EXERCISE BRIEF ▸ Give the listing below again in full, exactly as written.

STORED DATA ▸
────

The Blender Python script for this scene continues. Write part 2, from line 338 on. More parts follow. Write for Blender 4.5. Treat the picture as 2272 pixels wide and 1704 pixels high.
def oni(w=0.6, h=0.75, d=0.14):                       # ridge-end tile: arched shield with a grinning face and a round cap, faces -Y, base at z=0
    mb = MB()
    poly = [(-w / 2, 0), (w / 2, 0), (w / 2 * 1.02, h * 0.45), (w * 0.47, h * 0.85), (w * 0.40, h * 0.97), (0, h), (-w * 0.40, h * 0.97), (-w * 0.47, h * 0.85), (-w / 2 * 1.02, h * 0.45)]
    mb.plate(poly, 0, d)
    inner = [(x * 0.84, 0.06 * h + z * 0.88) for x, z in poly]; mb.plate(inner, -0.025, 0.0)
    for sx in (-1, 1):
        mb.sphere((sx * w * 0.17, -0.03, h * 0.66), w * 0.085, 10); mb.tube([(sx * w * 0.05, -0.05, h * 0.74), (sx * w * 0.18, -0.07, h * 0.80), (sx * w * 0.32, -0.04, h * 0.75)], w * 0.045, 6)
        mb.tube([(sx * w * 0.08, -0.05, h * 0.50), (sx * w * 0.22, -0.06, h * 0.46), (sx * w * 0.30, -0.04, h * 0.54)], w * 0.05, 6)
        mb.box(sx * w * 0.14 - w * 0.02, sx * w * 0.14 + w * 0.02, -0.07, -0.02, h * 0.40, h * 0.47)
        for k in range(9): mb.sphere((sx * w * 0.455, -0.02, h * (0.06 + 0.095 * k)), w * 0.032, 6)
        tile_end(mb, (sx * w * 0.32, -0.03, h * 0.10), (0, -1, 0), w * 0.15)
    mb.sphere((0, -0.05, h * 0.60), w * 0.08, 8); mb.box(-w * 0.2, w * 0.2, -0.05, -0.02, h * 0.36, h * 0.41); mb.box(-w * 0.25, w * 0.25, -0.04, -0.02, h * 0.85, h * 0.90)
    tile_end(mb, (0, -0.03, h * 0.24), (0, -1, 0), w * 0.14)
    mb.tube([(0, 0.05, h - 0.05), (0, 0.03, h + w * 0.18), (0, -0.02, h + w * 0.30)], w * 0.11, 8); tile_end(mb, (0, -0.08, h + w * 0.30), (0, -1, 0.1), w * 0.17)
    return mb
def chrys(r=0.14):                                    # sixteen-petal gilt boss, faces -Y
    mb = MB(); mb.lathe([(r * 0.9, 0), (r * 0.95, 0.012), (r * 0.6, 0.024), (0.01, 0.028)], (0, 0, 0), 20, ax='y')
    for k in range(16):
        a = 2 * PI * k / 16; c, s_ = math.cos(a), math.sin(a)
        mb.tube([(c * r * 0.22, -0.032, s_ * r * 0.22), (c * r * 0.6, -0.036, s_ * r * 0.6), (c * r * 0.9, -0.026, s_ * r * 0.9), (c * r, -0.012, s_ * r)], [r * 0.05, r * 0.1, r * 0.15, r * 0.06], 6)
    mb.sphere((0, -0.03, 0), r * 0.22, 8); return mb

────

EXPECTED ANSWER ▸
The Blender Python script for this scene continues. Write part 2, from line 338 on. More parts follow. Write for Blender 4.5. Treat the picture as 2272 pixels wide and 1704 pixels high.
def oni(w=0.6, h=0.75, d=0.14):                       # ridge-end tile: arched shield with a grinning face and a round cap, faces -Y, base at z=0
    mb = MB()
    poly = [(-w / 2, 0), (w / 2, 0), (w / 2 * 1.02, h * 0.45), (w * 0.47, h * 0.85), (w * 0.40, h * 0.97), (0, h), (-w * 0.40, h * 0.97), (-w * 0.47, h * 0.85), (-w / 2 * 1.02, h * 0.45)]
    mb.plate(poly, 0, d)
    inner = [(x * 0.84, 0.06 * h + z * 0.88) for x, z in poly]; mb.plate(inner, -0.025, 0.0)
    for sx in (-1, 1):
        mb.sphere((sx * w * 0.17, -0.03, h * 0.66), w * 0.085, 10); mb.tube([(sx * w * 0.05, -0.05, h * 0.74), (sx * w * 0.18, -0.07, h * 0.80), (sx * w * 0.32, -0.04, h * 0.75)], w * 0.045, 6)
        mb.tube([(sx * w * 0.08, -0.05, h * 0.50), (sx * w * 0.22, -0.06, h * 0.46), (sx * w * 0.30, -0.04, h * 0.54)], w * 0.05, 6)
        mb.box(sx * w * 0.14 - w * 0.02, sx * w * 0.14 + w * 0.02, -0.07, -0.02, h * 0.40, h * 0.47)
        for k in range(9): mb.sphere((sx * w * 0.455, -0.02, h * (0.06 + 0.095 * k)), w * 0.032, 6)
        tile_end(mb, (sx * w * 0.32, -0.03, h * 0.10), (0, -1, 0), w * 0.15)
    mb.sphere((0, -0.05, h * 0.60), w * 0.08, 8); mb.box(-w * 0.2, w * 0.2, -0.05, -0.02, h * 0.36, h * 0.41); mb.box(-w * 0.25, w * 0.25, -0.04, -0.02, h * 0.85, h * 0.90)
    tile_end(mb, (0, -0.03, h * 0.24), (0, -1, 0), w * 0.14)
    mb.tube([(0, 0.05, h - 0.05), (0, 0.03, h + w * 0.18), (0, -0.02, h + w * 0.30)], w * 0.11, 8); tile_end(mb, (0, -0.08, h + w * 0.30), (0, -1, 0.1), w * 0.17)
    return mb
def chrys(r=0.14):                                    # sixteen-petal gilt boss, faces -Y
    mb = MB(); mb.lathe([(r * 0.9, 0), (r * 0.95, 0.012), (r * 0.6, 0.024), (0.01, 0.028)], (0, 0, 0), 20, ax='y')
    for k in range(16):
        a = 2 * PI * k / 16; c, s_ = math.cos(a), math.sin(a)
        mb.tube([(c * r * 0.22, -0.032, s_ * r * 0.22), (c * r * 0.6, -0.036, s_ * r * 0.6), (c * r * 0.9, -0.026, s_ * r * 0.9), (c * r, -0.012, s_ * r)], [r * 0.05, r * 0.1, r * 0.15, r * 0.06], 6)
    mb.sphere((0, -0.03, 0), r * 0.22, 8); return mb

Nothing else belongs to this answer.